01 October 2012

Lighting Fall Fires

This fall Small Pond has been positively abuzz with activity. I've been working like mad on my project Puppets Without Borders… and then there was Stickfest… but oh no, that is not all! A few weeks ago we hosted the Experimental Lantern Laboratory, which was the first creative step in what will become the inaugural Firelight Lantern Festival in the works for April 2013. We brought together artists and community members in a free-form workshop, where they could play around with the materials and make anything they wanted.


Many worked in pairs; everything is more fun with a friend.


In the month prior to the festival, these creative souls will be our workshop leaders, going out into the community, hosting 20 workshops around Prince Edward County. They’ll be working with people of all ages to create lanterns which everyone will bring to the festival and carry in the procession. Other lanterns will be made to hang in shop windows on Main Street Picton.

We call ourselves The Department of Illumination. Our goal is to bring our community together and light up the night with creativity. If this initial workshop is anything to go by, I think that we’re in for an amazingly fun time.

Back row, L to R: Norman Markland, Nella Casson, Krista Dalby, Shelby Larner, Susanne Larner, Liz Zylstra.

Front row, L to R: Mile Murtanovski, Chrissy Poitras, Kyle Topping
This past weekend we hosted a writer’s retreat let by Chris Kay Fraser of Firefly Creative Writing, called “Spark Your Creative Fires for Fall.” With eight participants, including myself, it was a weekend filled with not just words on the page, but also with great kindness – both to each other, and to our creative selves.

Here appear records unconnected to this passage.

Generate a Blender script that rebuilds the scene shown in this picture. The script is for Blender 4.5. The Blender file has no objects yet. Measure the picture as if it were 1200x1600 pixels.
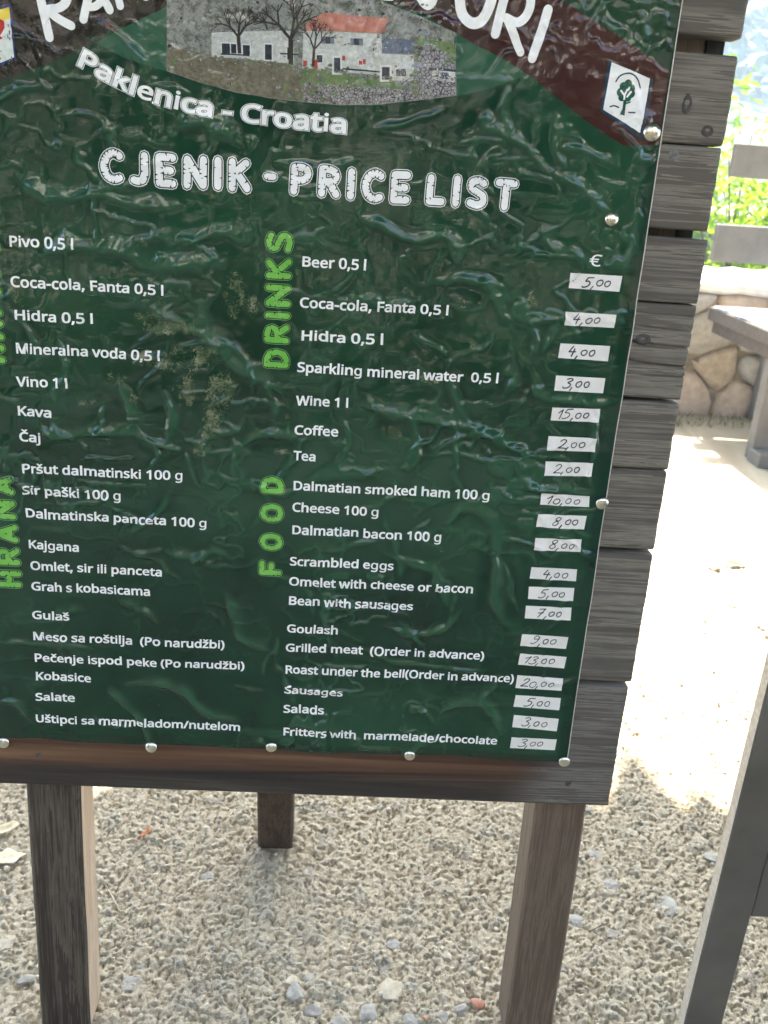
import bpy, math, random, json
import numpy as np
from mathutils import Vector, Matrix
from mathutils.geometry import tessellate_polygon

random.seed(7); rng = np.random.default_rng(7)
scene = bpy.context.scene
COL = scene.collection

# ------------------------------------------------------------------ camera
CAM_H = 0.95
ROT = np.array([[0.9971692433380994, 0.05291339291572632, 0.05341978089311247],
                [-0.03050654812491496, -0.36464702911023994, 0.9306459556042663],
                [0.06872299951271359, -0.929641176482207, -0.36200059713590776]])   # columns: image right, image down, view axis
cam_data = bpy.data.cameras.new('camera'); cam = bpy.data.objects.new('camera', cam_data); COL.objects.link(cam)
m = Matrix.Identity(4)
for i in range(3):
    m[i][0] = ROT[i, 0]; m[i][1] = -ROT[i, 1]; m[i][2] = -ROT[i, 2]
m[2][3] = CAM_H
cam.matrix_world = m
cam_data.sensor_fit = 'HORIZONTAL'; cam_data.sensor_width = 36.0
cam_data.lens = 36.0 * 1500.0 / 1200.0
cam_data.clip_start = 0.02; cam_data.clip_end = 2000
cam_data.dof.use_dof = True; cam_data.dof.focus_distance = 0.86; cam_data.dof.aperture_fstop = 17.0
scene.camera = cam

# ------------------------------------------------------------------ light
SUN_EL, SUN_AZ = math.radians(60), math.radians(11.5)      # azimuth measured from +Y towards +X
world = bpy.data.worlds.new("World"); scene.world = world; world.use_nodes = True
wn = world.node_tree.nodes; wl = world.node_tree.links
bg = wn['Background']; sky = wn.new('ShaderNodeTexSky'); sky.sky_type = 'NISHITA'; sky.sun_disc = False
sky.sun_elevation = SUN_EL; sky.sun_rotation = SUN_AZ; sky.air_density = 0.55; sky.dust_density = 3.0; sky.ozone_density = 0.0
wl.new(sky.outputs[0], bg.inputs[0]); bg.inputs[1].default_value = 0.13
sun_d = bpy.data.lights.new('sun', 'SUN'); sun_d.energy = 4.5; sun_d.angle = math.radians(0.53); sun_d.color = (1.0, 0.93, 0.80)
sun = bpy.data.objects.new('sun', sun_d); COL.objects.link(sun)
sdir = Vector((math.sin(SUN_AZ) * math.cos(SUN_EL), math.cos(SUN_AZ) * math.cos(SUN_EL), math.sin(SUN_EL)))
sun.rotation_euler = sdir.to_track_quat('Z', 'Y').to_euler(); sun.location = (2, 6, 12)
scene.view_settings.view_transform = 'Standard'; scene.view_settings.look = 'None'
scene.view_settings.exposure = 3.5; scene.view_settings.gamma = 1.0
scene.view_settings.use_curve_mapping = False
scene.render.engine = 'CYCLES'
scene.cycles.use_denoising = True
scene.cycles.max_bounces = 8; scene.cycles.diffuse_bounces = 4; scene.cycles.glossy_bounces = 4
scene.cycles.volume_bounces = 1; scene.cycles.sample_clamp_indirect = 6.0

# ------------------------------------------------------------------ numpy noise
def _h(ix, iy, s):
    v = np.sin(ix * 127.1 + iy * 311.7 + s * 74.7) * 43758.5453
    return v - np.floor(v)
def vnoise(x, y, s=0):
    ix = np.floor(x); iy = np.floor(y); fx = x - ix; fy = y - iy
    fx = fx * fx * (3 - 2 * fx); fy = fy * fy * (3 - 2 * fy)
    a = _h(ix, iy, s); b = _h(ix + 1, iy, s); c = _h(ix, iy + 1, s); d = _h(ix + 1, iy + 1, s)
    return (a + (b - a) * fx) * (1 - fy) + (c + (d - c) * fx) * fy
def fbm(x, y, s=0, o=4):
    r = 0; a = .5
    for k in range(o):
        r = r + a * vnoise(x * 2 ** k + 13.7 * k, y * 2 ** k + 7.1 * k, s + k); a *= .5
    return r / (1 - .5 ** o)
def worley(x, y, s=0, tilt=False):
    """F1 distance, F2 distance and the id hash of the nearest point"""
    ix = np.floor(x); iy = np.floor(y)
    f1 = np.full(x.shape, 9.); f2 = np.full(x.shape, 9.); idh = np.zeros(x.shape); tl = np.zeros(x.shape)
    for dx in (-1, 0, 1):
        for dy in (-1, 0, 1):
            cx = ix + dx; cy = iy + dy
            px = cx + .5 + .9 * (_h(cx, cy, s) - .5); py = cy + .5 + .9 * (_h(cx, cy, s + 5) - .5)
            d = np.hypot(px - x, py - y); near = d < f1
            f2 = np.where(near, f1, np.minimum(f2, d)); idh = np.where(near, _h(cx, cy, s + 9), idh)
            if tilt: tl = np.where(near, (x - px) * (_h(cx, cy, s + 11) - .5) * 2 + (y - py) * (_h(cx, cy, s + 13) - .5) * 2, tl)
            f1 = np.where(near, d, f1)
    return (f1, f2, idh, tl) if tilt else (f1, f2, idh)

# ------------------------------------------------------------------ materials
def N(nt, t, **k):
    n = nt.nodes.new(t)
    for a, b in k.items():
        if a in ('ins',):
            for i, v in b.items(): n.inputs[i].default_value = v
        else: setattr(n, a, b)
    return n
def L(nt, a, b): nt.links.new(a, b)
def col4(c): return (c[0], c[1], c[2], 1.0)
def ramp(nt, fac, stops, interp='LINEAR'):
    r = nt.nodes.new('ShaderNodeValToRGB'); r.color_ramp.interpolation = interp
    e = r.color_ramp.elements
    e[0].position, e[0].color = stops[0][0], col4(stops[0][1]); e[1].position, e[1].color = stops[-1][0], col4(stops[-1][1])
    for p, c in stops[1:-1]:
        x = e.new(p); x.color = col4(c)
    L(nt, fac, r.inputs[0]); return r.outputs[0]
def mat_base(name, rough=.6, metallic=0., spec=.5):
    mt = bpy.data.materials.new(name); mt.use_nodes = True
    p = mt.node_tree.nodes['Principled BSDF']
    p.inputs['Roughness'].default_value = rough; p.inputs['Metallic'].default_value = metallic
    p.inputs['Specular IOR Level'].default_value = spec
    return mt, mt.node_tree, p
def noise(nt, scale, detail=4, rough=.55, vec=None, stretch=None, distortion=0.):
    n = N(nt, 'ShaderNodeTexNoise'); n.inputs['Scale'].default_value = scale; n.inputs['Detail'].default_value = detail
    n.inputs['Roughness'].default_value = rough; n.inputs['Distortion'].default_value = distortion
    if vec is None:
        vec = nt.nodes.new('ShaderNodeTexCoord').outputs['Object']
    if stretch:
        mp = nt.nodes.new('ShaderNodeMapping'); mp.inputs['Scale'].default_value = stretch; L(nt, vec, mp.inputs[0]); vec = mp.outputs[0]
    L(nt, vec, n.inputs['Vector']); return n.outputs['Fac']
def bump(nt, p, h, strength=.3, dist=.002):
    b = nt.nodes.new('ShaderNodeBump'); b.inputs['Strength'].default_value = strength; b.inputs['Distance'].default_value = dist
    L(nt, h, b.inputs['Height']); L(nt, b.outputs[0], p.inputs['Normal']); return b
def simple(name, c1, c2, scale=8, rough=.6, bs=.2, bd=.002, metallic=0., spec=.5, stretch=None, detail=5):
    mt, nt, p = mat_base(name, rough, metallic, spec)
    f = noise(nt, scale, detail, .6, stretch=stretch)
    L(nt, ramp(nt, f, [(.3, c1), (.7, c2)]), p.inputs['Base Color'])
    bump(nt, p, f, bs, bd); return mt
def wood(name, dark, mid, light, axis='x', grain=1.0, rough=.75, bs=.5, stain=None):
    """weathered wood: long streaks along one axis, blotches and fine pores"""
    mt, nt, p = mat_base(name, rough, 0, .3)
    tc = nt.nodes.new('ShaderNodeTexCoord').outputs['Object']
    info = nt.nodes.new('ShaderNodeObjectInfo')
    off = N(nt, 'ShaderNodeVectorMath', operation='SCALE'); off.inputs[0].default_value = (3.1, 5.7, 9.3); L(nt, info.outputs['Random'], off.inputs['Scale'])
    add = N(nt, 'ShaderNodeVectorMath', operation='ADD'); L(nt, tc, add.inputs[0]); L(nt, off.outputs[0], add.inputs[1]); v = add.outputs[0]
    st = {'x': (2.2, 60, 60), 'y': (60, 2.2, 60), 'z': (60, 60, 2.2)}[axis]
    st2 = {'x': (9, 420, 420), 'y': (420, 9, 420), 'z': (420, 420, 9)}[axis]
    a = noise(nt, grain, 5, .6, v, st, .6); b = noise(nt, grain, 3, .7, v, st2, .3); c = noise(nt, 9, 4, .6, v)
    m1 = N(nt, 'ShaderNodeMath', operation='MULTIPLY_ADD'); L(nt, b, m1.inputs[0]); m1.inputs[1].default_value = .55; L(nt, a, m1.inputs[2])
    m2 = N(nt, 'ShaderNodeMath', operation='MULTIPLY_ADD'); L(nt, c, m2.inputs[0]); m2.inputs[1].default_value = .35; L(nt, m1.outputs[0], m2.inputs[2])
    colr = ramp(nt, m2.outputs[0], [(.50, dark), (.84, mid), (1.0, mid), (1.38, light)])
    if stain:
        colr = stain(nt, colr, v, a, c)
    L(nt, colr, p.inputs['Base Color'])
    bump(nt, p, m1.outputs[0], bs, .0012)
    return mt
def mixc(nt, fac, a, b):
    mx = N(nt, 'ShaderNodeMix', data_type='RGBA')
    if isinstance(fac, float): mx.inputs[0].default_value = fac
    else: L(nt, fac, mx.inputs[0])
    for i, s in ((6, a), (7, b)):
        if isinstance(s, tuple): mx.inputs[i].default_value = col4(s)
        else: L(nt, s, mx.inputs[i])
    return mx.outputs[2]

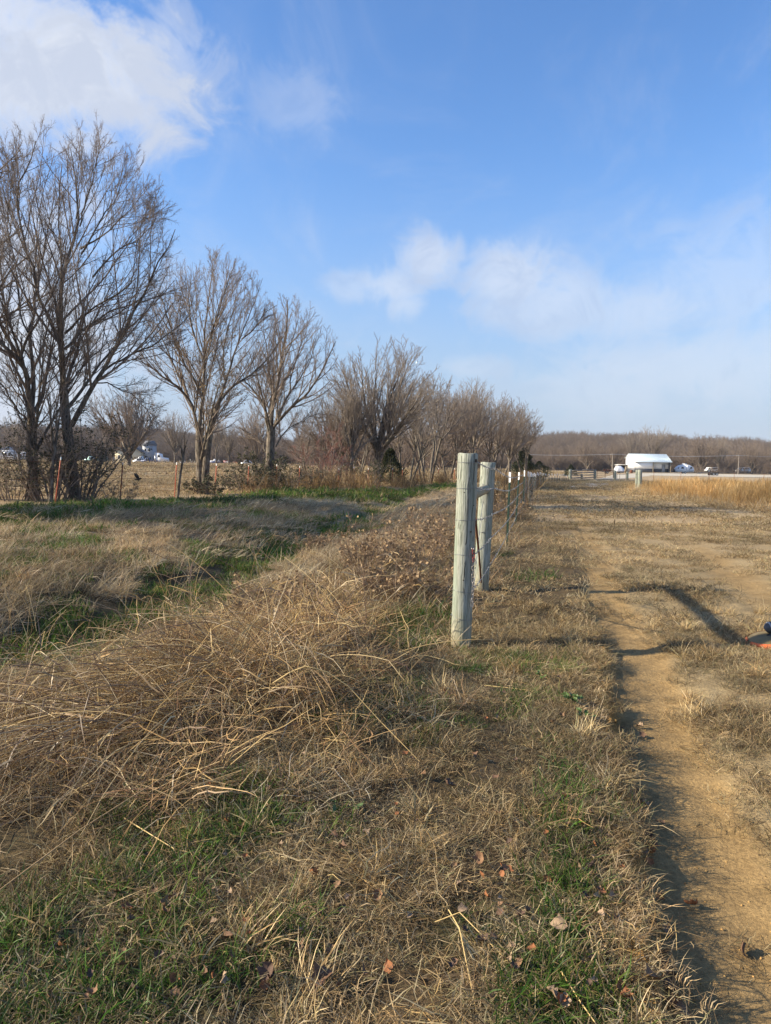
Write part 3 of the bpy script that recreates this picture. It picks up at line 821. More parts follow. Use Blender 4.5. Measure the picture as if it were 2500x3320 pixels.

Chris led us through a series of writing exercises and prompts designed to get our engines running.


There were two periods of completely silent writing time, where we were encouraged to not even make eye contact with one another, and were free to work on whatever we liked.


I love having a house full of writers. People moving about in silence, respecting the tranquility of others and finding space for their own thoughts. The constant flow of caffeinated beverages, keeping those big, beautiful ideas silently blooming in every corner of the house, the yard, the grounds. What I will remember most was on the second night, when the silence was broken, and people shared the stories and poems they'd written. It was very moving to listen to all of these incredible, vivid, inner worlds bursting out into the world for the first time. We discussed how we could tell when a piece of writing was “good,” and one of the writers said, “I know a piece of writing is good when it makes me want to cry.” I sense that I wasn't the only one who had a lump in their throat that night.


On our last morning together, and as our last act as a group, we each wrote on a rock a few words that were meaningful to us.


We walked out to the woods, relishing these last moments as our time together drew to a close. We placed our rocks in the forest, amongst the other art on the artists’ trail.


Then Chris gave us one last gift, reading us a poem, stoking the fires within us with one last breath of wisdom and beauty.

Chris reads us one last poem
Although autumn is often thought of as a time of endings, this year the fall seems rich with new beginnings; small, precious fires that will keep us warm all winter long.